Il porto di Nagasaki: nel 1584 venne
occupato dal clan degli Shimazu
Una lettera di Maurizio di Nassau aveva inoltre avvertito il Reggente che la Compagnia di Gesù, sotto la copertura della santità della religione, intende convertire i Giapponesi alla propria religione, dividere l'eccellente regno del Giappone e condurre la nazione alla guerra civile". Nel 1614 il Reggente Tokugawa ordinò a tutti i missionari di lasciare il paese, la maggior parte dei quali acconsentì, ma circa quaranta, fra cui alcuni preti giapponesi, rimasero per continuare il proprio lavoro in clandestinità. L'anno prima, Date Masamune, che a Sekigahara aveva combattuto a fianco delle insegne dei Tokugawa ed era stato ricompensato con i vasti domini della provincia di Sendai, aveva inviato Hasekura Tsunenaga, un suo vassallo, a Roma, attraverso il Messico e la Spagna, per venire ricevuto da papa Paolo V. Anche questa volta, come nel 1582, la missione si rivelò infruttuosa perchè quando don Philip Francisco, il nome adottato da Tsunenaga dopo che a Madrid aveva ricevuto il battesimo, tornò in Giappone, era il 1620, le persecuzioni contro i kirishitan, i cristiani, avevano ripreso vigore. I maggiori provvedimenti erano stati presi fra il 1614 e il 1615, ma gli avvenimenti più sanguinosi dovevano ancora avere luogo. Nel 1622, la popolazione di Nagasaki assistette nuovamente al martirio di 51 cristiani, due anni dopo altri cinquanta vennero arsi vivi a Edo, l'attuale Tokyo. Le stime parlano di circa tremila fedeli giustiziati per non aver abiurato il proprio credo, cifra cui si devono escludere i morti per le sofferenze patite in carcere o in esilio. Le torture cui vennero sottoposti i cattolici raggiunsero a un tale livello di crudeltà che perfino alcuni religiosi rinnegarono le proprie convinzioni. Per individuare la presenza di comunità cristiane nei villaggi fu istituito lo shumon aratamecho, una struttura di stampo poliziesco che si rivelò molto efficiente per il controllo della vita privata dei sudditi dell'intera nazione. Nel 1633, trenta missionari salirono sul patibolo e nel 1637 solo cinque godevano ancora della libertà. In quello stesso anno si consumò l'ultimo, tragico episodio dell'avventura cristiana in Giappone.

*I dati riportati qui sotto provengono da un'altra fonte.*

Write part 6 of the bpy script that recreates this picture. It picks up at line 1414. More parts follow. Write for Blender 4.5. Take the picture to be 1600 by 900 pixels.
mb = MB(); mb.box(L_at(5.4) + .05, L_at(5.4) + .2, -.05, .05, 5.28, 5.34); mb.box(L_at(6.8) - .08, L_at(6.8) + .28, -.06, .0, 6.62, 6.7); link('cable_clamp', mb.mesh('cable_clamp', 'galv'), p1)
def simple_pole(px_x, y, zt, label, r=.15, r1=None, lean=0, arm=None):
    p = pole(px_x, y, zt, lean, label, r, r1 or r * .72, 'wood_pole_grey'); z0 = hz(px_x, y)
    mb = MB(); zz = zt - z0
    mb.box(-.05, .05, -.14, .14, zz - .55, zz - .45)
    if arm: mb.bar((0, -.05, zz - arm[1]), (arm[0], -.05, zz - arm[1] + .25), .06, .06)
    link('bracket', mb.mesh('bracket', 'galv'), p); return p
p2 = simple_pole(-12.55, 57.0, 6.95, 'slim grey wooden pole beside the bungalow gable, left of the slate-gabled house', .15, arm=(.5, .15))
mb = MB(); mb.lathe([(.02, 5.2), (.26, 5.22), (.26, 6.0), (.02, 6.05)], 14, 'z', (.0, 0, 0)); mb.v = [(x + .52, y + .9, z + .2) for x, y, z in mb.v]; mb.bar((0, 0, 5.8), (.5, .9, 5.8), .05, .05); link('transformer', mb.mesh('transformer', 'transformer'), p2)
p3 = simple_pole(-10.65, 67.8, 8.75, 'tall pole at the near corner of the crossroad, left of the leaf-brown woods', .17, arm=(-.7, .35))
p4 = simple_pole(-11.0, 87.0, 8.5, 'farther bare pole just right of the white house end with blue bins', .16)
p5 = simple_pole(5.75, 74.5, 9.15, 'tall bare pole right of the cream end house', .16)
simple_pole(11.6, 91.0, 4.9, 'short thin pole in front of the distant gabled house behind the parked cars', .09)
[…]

Le persecuzioni, ma anche le pesanti tassazioni cui vennero sottoposti gli abitanti della prefettura di Nagasaki, la sede storica dell'attività missionaria, fu tale da spingere i contadini della penisola di Shimabara alla rivolta. A essi si unirono samurai e dignitari privati del proprio rango, come pure gli abitanti dell'isola di Amakusa, in un ultimo disperato tentativo in difesa della propria fede. L'insurrezione fu una dura prova per Tokugawa Iemitsu, il successore di Ieyasu. L'esercito cristiano si battè con valore, ma la sproporzione delle forze in gioco costrinse i rivoltosi a rifugiarsi nel castello di Hara. Stremati dalla fame, il 28 febbraio del 1638, la roccaforte si arrese dopo tre mesi di assedio. Secondo le stime negli ultimi due giorni della battaglia 10.800 fra gli insorti morirono decapitati, altri, fra i 5.000 e i 6.000, preferirono morire piuttosto che arrendersi. Alcuni trascinarono con sè, nelle fiamme, i propri figli, per risparmiarli dalla furia dei vincitori. I quali non dimostrarono alcun atto di clemenza e misero a morte i sopravvissuti. I fatti di Shimabara spinsero la Reggenza a irrigidire ulteriormente i rapporti con l'esterno. Gli ultimi portoghesi presenti sull'arcipelago vennero confinati sull'isola artificiale di Dejima, costruita nella baia di Nagasaki fra il 1634 e il 1636. Nel 1639 vennero definitivamente allontanati, e i soli a poter sviluppare accordi commerciali con il Giappone rimasero gli Olandesi, ai quali, a partire dal 1641, non fu concesso che l'approdo di Dejima. Dopo la caduta del castello di Hara la presenza cristiana in Giappone sembrò essere stata debellata, ma proseguì clandestinamente fino a quando, nella seconda metà del XIX secolo, la nazione non riprese i contatti con l'esterno. Nel 1865, dopo che un gruppo di cittadini di Nagasaki si identificò pubblicamente come cristiani, nei luoghi più remoti della nazione, dove il potere centrale era meno efficiente, oltre 60,000 giapponesi rivelarono di non aver mai abbandonato la religione introdotta da Francesco Saverio. Solo nel 1873 le sanzioni emanate oltre due secoli prima vennero definitivamente abrogate.